岩手県九戸郡洋野町 種市夏祭り写真帖 平成23年8月7日撮影
たねいち夏祭り
たねいち夏祭りは旧種市町の唯一に近いお祭りで、七月末か八月初旬の日曜に開催される(正午過ぎから夕方まで)。中野・有家・宿戸など旧町内のほぼ全部落から神輿・山車・仮装行列が出て(20団体超)、午後3時から1時間程度町内繁華を廻る。
主会場のJR八戸線種市駅前ロータリーには人垣が出来て、パレードは必ず最後にここにさしかかり喝采を浴びる。
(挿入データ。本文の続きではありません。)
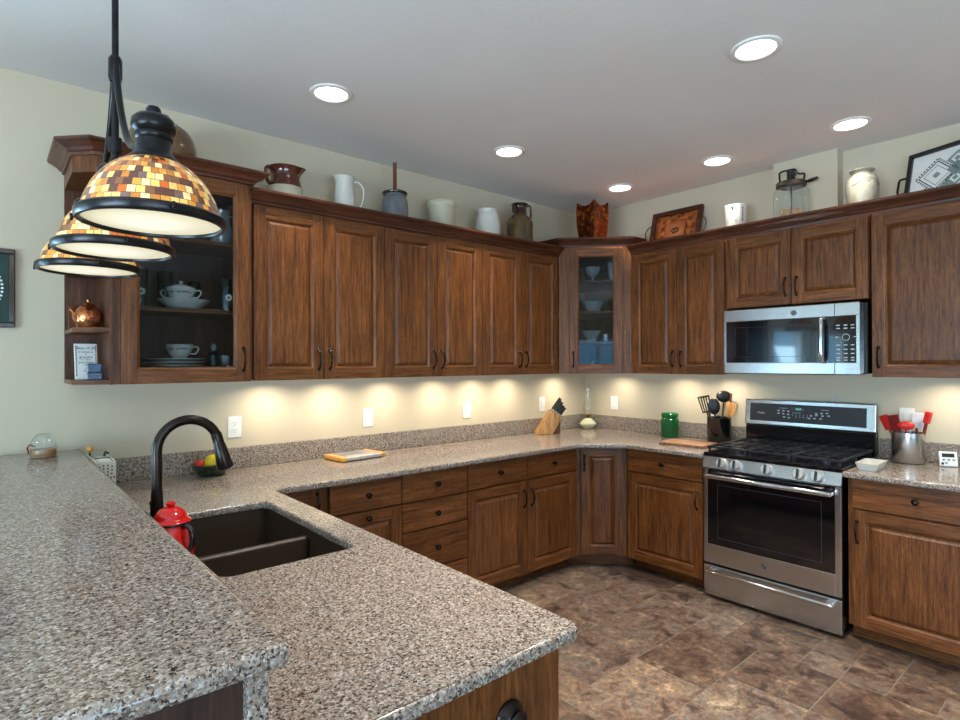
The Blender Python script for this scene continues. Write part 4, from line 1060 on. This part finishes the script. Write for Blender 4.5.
utensil('wooden_spoon', 'thin wooden spoon handle standing at the back of the black crock', 'spoon', g, P(.045, -.02, .93), P(.06, -.060, 1.25), 'brownwood', None, None, .005)
utensil('wooden_fork', 'wooden handle at the left of the black crock beside the turner', 'spoon', g, P(-.03, .01, .93), P(-.055, .05, 1.14), 'brownwood', None, None, .007)
utensil('wooden_scoop', 'light wood spoon tip peeking above the black ladle', 'spoon', g, P(.052, .02, .93), P(.075, -.0, 1.215), 'lightwood', spoon_head(.022, .028, .008), twist=90)
g = 'utensils in the steel canister'
P = lambda dx, dy, z: (CS.x+dx, CS.y+dy, z)
utensil('silicone_spatula', 'red silicone spatula leaning furthest left from the steel canister', 'spatula', g, P(.02, .03, .93), P(.02, .092, 1.085), 'maroon', flat_head(.05, .08, 0, .012, .9), 'redsil', .007, twist=75)
utensil('silicone_turner', 'dark red square turner second from left in the steel canister', 'spatula', g, P(-.03, .012, .93), P(-.03, .045, 1.085), 'maroon', flat_head(.06, .085, 0, .010, .9), 'maroon', .007, twist=75)
utensil('silicone_spoon', 'bright red spoon lying low across the rim of the steel canister', 'spoon', g, P(-.04, .0, .95), P(-.056, -.004, 1.094), 'redsil', spoon_head(.04, .024, .018), twist=0)
utensil('white_spatula', 'white-headed silicone spatula in the middle of the steel canister', 'spatula', g, P(.03, -.02, .93), P(.03, -.035, 1.10), 'maroon', flat_head(.06, .085, 0, .012, .85), 'whitesil', .007, twist=85)
utensil('red_handled_brush', 'red and white handled brush leaning right from the steel canister', 'brush', g, P(.0, -.045, .93), P(-.005, -.085, 1.135), 'maroon', flat_head(.032, .06, 0, .022, .9), 'redsil', .008, twist=80)
utensil('white_scraper', 'small white scraper with dark tip behind the middle spatula', 'scraper', g, P(.04, .0, .93), P(.048, .0, 1.12), 'whitesil', flat_head(.03, .05, 0, .008, .9), 'whitesil', .006, twist=85)
def spoon_rest():
    b = bm_new(); hx, hy, h = .105, .052, .038; X = [(.85, .75, 0), (1, 1, h), (.96, .92, h), (.82, .68, .008)]
    rings = []
    for k, (sx, sy, z) in enumerate(X): rings.append([b.verts.new((x, y, z)) for x, y in round_poly([(-hx*sx, -hy*sy), (hx*sx, -hy*sy), (hx*sx, hy*sy), (-hx*sx, hy*sy)], .014)])
    n = len(rings[0])
    for a, c in zip(rings, rings[1:]):
        for k in range(n): b.faces.new((a[k], a[(k+1) % n], c[(k+1) % n], c[k]))
    b.faces.new(rings[0][::-1]); b.faces.new(rings[-1])
    o = link('ceramic_dish', b, 'whitecer', None, (-.47, -2.285, CT+.0005), (0, 0, R(2))); tag(o, 'white rectangular ceramic dish on the counter right of the range', 'dish')
spoon_rest()
def timer():
    t = thing('kitchen_timer', 'small white kitchen timer with black display on the right counter', 'timer', (-.115, -2.545, CT+.0005), -62)
    m = Matrix.Rotation(R(-14), 4, 'X')
    def p(name, mat, *a, bev=0): 
        b = box(bm_new(), *a, bev=bev); xf(b, m); return link(name, b, mat, t)
    p('timer_body', 'white', -.040, .040, 0, .014, .003, .083, bev=.004); p('display', 'lcd', -.028, .026, -.0008, .0004, .052, .072)
    b = bm_new()
    for x, z in ((-.022, .038), (0, .038), (.022, .038), (-.012, .022)): box(b, x-.006, x+.006, -.0014, .0003, z-.004, z+.004, .001)
    xf(b, m); link('buttons', b, 'midgrey', t); p('round_button', 'ink', -.034, -.022, -.002, .0003, .012, .024, bev=.003)
    b = box(bm_new(), -.03, .03, .012, .045, 0, .006); link('stand', b, 'white', t)
timer()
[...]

郷土芸能(伝統的なものは角浜駒踊りと瀧澤鶏舞)や創作太鼓は駅前のみで披露されるが、音声だけはスピーカーを通して町内一帯に流される。駅前通にホタテ焼きや田楽豆腐の出店が出るほか、付近のスーパーでも露天でおからドーナツなどを売る。町内の入り組んだ通りには紅白の提灯が吊されて、祭りを彩る。
たねいち夏祭りの山車のうちお囃子が入るものは、三区・四区・緑ヶ丘の3台である。いずれも風流山車であるが、作り方に決まりがあるようには見えない。人物を飾ったものは無く、龍や鳳凰を飾ったり、建物を模したりしている。囃子もバラバラの作法で、三区は他では聞かないような独特のもの、四区は八戸の山車囃子をそのまま使っていた。「上を向いて歩こう」をリコーダーなどで鼓笛隊風に演奏し、お囃子に使っている町もあった。そのほか小型のパレードカーや創作太鼓を乗せた屋台、桃太郎の仮装を乗せる宝船が出る。いずれもパレードのみの運行で、電飾は無く解散次第自町内に帰る。
パレードが解散するとナニャトヤラの流し踊りが始まるが、これも全地区総出で30団体程度、1時間半ほどかけて町内を巡る。種市のナニャトヤラは太鼓の両面を打つ久慈タイプで撥絡みが多いが、面を叩く時に凄まじい迫力を出すものも多い。